### WHAT THE EXERCISE ASKS
Search the material for the string "scene", then return every line where it is found.

[Start of SUPPLIED DATA]

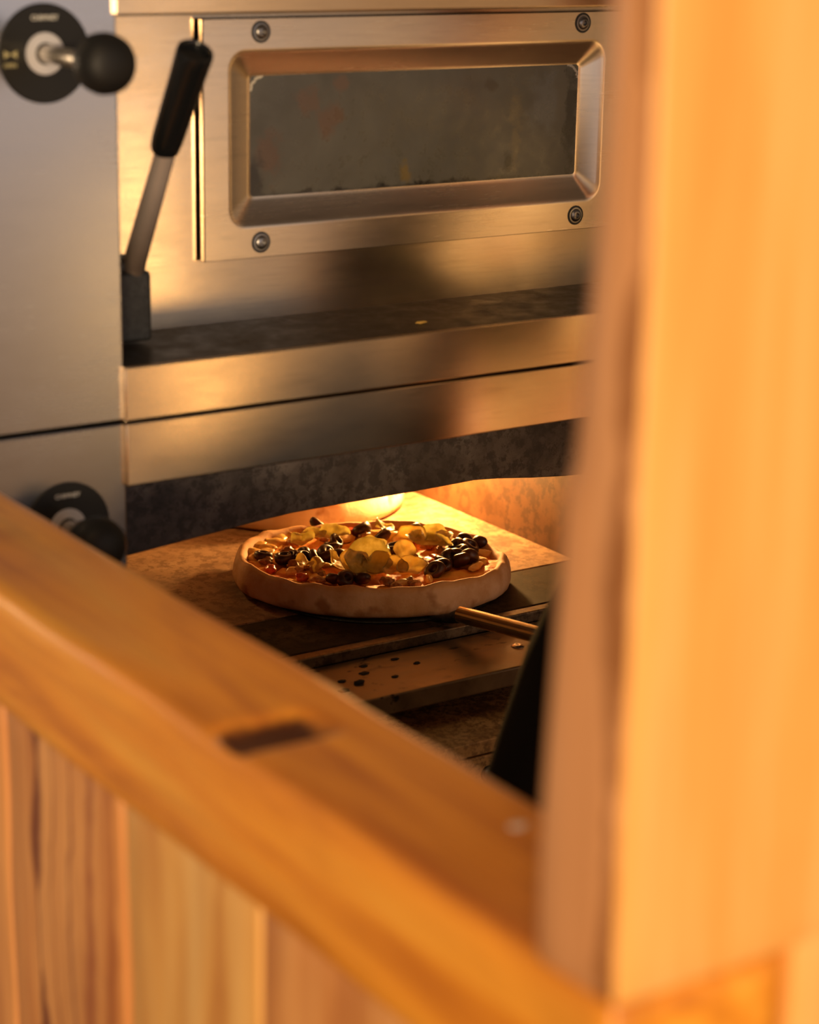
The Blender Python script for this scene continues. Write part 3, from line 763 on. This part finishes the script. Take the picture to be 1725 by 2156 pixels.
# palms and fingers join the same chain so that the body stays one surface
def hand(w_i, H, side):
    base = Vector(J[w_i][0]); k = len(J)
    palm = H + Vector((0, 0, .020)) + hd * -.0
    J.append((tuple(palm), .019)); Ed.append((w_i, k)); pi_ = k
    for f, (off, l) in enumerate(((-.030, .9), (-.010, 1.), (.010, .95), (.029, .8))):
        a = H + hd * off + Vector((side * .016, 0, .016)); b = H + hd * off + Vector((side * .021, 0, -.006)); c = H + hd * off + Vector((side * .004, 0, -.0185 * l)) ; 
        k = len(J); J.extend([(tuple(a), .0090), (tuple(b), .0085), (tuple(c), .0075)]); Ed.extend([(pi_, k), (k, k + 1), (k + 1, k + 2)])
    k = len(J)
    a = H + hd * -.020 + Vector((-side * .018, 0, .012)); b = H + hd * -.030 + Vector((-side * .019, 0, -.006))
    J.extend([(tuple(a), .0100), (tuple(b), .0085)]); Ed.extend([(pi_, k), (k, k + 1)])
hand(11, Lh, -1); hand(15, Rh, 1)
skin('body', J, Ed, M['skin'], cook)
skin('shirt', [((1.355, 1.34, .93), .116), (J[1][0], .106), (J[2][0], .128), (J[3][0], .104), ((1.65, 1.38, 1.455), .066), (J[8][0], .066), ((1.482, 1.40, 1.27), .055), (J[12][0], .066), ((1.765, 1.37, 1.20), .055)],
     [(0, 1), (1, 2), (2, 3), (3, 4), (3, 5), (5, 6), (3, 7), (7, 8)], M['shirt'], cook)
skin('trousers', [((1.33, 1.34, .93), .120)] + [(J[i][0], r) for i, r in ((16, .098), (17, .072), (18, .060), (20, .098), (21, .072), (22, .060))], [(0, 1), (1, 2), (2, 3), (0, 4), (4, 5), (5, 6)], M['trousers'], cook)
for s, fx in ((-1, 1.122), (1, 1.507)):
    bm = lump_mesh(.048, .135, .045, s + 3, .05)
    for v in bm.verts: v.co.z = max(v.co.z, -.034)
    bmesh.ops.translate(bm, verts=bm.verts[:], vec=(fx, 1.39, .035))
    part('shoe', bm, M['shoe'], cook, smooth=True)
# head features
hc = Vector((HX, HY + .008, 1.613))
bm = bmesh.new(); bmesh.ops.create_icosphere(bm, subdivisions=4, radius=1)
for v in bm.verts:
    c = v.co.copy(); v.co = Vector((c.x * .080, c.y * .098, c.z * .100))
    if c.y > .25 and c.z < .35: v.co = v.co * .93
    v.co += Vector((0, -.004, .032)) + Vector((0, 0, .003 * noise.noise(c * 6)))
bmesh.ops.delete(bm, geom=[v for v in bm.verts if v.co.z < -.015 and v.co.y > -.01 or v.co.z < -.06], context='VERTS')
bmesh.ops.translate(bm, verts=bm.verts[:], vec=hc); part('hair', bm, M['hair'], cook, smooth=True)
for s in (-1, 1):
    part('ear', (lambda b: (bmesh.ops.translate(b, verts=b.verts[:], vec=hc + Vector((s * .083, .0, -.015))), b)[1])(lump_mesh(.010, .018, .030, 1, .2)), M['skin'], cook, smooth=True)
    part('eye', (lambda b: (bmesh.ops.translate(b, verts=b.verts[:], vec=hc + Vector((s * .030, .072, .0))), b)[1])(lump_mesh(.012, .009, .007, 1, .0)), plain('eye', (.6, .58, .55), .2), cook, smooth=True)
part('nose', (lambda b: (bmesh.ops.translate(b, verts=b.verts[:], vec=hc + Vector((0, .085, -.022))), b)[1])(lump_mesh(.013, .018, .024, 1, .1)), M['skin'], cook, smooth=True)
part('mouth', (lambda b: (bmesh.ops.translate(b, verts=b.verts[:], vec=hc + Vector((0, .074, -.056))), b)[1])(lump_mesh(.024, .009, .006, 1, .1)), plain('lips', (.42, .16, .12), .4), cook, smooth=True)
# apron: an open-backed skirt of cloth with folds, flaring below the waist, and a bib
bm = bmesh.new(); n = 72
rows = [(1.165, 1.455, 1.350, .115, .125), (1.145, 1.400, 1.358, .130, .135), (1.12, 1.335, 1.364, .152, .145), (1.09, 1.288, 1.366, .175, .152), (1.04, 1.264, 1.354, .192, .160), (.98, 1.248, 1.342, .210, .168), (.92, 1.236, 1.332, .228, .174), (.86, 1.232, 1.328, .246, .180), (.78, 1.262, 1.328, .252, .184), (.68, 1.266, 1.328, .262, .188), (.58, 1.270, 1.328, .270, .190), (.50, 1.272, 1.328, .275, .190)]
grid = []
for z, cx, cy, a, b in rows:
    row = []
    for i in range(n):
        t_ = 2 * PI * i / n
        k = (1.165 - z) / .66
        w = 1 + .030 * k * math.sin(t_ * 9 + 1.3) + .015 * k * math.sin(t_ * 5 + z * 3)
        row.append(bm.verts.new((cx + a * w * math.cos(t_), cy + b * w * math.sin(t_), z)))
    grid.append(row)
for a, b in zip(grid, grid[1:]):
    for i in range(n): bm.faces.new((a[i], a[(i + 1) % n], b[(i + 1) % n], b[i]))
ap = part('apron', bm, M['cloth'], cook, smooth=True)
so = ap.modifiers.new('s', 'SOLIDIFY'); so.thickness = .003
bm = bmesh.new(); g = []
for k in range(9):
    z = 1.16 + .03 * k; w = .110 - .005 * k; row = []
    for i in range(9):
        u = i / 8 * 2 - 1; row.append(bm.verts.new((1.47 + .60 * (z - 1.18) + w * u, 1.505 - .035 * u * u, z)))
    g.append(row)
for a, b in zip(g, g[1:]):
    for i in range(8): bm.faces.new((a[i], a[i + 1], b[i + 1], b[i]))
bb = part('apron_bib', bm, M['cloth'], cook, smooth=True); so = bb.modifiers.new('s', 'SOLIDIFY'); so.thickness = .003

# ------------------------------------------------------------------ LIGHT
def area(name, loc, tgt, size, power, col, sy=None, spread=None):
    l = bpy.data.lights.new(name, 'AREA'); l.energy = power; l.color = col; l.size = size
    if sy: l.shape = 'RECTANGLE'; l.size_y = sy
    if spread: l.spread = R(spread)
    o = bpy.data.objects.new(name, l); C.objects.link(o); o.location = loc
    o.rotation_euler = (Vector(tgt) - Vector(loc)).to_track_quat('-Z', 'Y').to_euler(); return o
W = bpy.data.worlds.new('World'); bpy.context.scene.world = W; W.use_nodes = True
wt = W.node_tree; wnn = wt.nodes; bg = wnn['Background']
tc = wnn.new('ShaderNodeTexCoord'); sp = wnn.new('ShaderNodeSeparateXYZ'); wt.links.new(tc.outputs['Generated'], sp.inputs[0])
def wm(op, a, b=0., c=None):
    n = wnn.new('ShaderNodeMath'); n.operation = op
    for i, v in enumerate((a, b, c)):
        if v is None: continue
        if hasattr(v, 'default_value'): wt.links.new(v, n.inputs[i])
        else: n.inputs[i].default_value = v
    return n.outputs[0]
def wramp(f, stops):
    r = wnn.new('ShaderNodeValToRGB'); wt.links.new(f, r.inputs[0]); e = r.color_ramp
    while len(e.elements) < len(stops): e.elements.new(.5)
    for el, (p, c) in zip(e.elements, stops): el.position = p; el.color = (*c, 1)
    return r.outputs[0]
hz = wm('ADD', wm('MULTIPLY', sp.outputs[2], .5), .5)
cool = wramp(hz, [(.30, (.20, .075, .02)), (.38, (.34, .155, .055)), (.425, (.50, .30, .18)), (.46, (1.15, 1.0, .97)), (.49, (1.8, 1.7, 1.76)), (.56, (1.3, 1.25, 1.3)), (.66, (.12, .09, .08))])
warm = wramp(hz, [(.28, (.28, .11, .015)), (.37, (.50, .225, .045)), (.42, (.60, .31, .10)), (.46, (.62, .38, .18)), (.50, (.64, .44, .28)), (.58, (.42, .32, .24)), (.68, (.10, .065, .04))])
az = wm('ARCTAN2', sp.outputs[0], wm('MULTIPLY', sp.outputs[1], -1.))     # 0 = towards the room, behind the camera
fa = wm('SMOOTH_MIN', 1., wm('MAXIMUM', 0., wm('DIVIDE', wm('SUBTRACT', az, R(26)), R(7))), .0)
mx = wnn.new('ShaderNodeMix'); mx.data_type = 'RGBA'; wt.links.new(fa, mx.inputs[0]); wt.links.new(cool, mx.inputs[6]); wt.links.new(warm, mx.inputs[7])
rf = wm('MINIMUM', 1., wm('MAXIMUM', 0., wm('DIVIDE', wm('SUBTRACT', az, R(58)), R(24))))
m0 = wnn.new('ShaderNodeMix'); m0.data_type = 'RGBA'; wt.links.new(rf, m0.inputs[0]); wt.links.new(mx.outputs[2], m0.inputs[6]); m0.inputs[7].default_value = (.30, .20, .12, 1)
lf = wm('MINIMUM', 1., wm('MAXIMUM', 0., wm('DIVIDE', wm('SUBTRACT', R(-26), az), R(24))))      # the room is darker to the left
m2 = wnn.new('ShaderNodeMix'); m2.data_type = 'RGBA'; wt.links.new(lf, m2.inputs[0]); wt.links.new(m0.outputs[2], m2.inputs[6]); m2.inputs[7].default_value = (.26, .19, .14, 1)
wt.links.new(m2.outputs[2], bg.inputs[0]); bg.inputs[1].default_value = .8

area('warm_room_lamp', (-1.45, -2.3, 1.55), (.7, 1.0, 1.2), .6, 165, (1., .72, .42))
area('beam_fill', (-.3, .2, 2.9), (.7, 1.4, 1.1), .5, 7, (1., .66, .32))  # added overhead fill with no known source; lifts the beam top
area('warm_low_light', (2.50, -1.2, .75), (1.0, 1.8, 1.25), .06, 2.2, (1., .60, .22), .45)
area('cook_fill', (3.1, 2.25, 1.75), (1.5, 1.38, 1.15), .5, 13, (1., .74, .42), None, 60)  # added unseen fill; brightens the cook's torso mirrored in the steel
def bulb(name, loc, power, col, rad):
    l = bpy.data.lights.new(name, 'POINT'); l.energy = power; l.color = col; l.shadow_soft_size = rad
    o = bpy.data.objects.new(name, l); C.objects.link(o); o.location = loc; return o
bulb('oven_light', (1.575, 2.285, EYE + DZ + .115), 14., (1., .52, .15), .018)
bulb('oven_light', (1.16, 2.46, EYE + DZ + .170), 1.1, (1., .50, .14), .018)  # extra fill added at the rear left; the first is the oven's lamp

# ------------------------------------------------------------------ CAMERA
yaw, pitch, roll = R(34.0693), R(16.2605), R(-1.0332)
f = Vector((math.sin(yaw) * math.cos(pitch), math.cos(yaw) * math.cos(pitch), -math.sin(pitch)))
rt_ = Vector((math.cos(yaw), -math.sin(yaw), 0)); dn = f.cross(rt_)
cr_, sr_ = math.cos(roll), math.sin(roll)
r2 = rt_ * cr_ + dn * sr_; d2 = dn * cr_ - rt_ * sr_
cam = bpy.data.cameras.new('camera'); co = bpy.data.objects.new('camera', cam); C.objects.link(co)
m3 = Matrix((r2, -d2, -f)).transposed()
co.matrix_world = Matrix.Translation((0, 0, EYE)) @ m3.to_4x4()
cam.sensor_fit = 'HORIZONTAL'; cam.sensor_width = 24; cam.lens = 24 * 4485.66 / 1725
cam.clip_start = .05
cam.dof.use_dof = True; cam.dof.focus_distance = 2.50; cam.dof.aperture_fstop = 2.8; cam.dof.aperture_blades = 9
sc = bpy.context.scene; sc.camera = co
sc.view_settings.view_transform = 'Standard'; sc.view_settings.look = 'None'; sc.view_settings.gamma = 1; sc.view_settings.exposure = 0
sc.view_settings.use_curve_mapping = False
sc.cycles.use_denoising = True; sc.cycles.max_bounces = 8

[End of SUPPLIED DATA]

### EXERCISE RESULT
The Blender Python script for this scene continues. Write part 3, from line 763 on. This part finishes the script. Take the picture to be 1725 by 2156 pixels.
W = bpy.data.worlds.new('World'); bpy.context.scene.world = W; W.use_nodes = True
sc = bpy.context.scene; sc.camera = co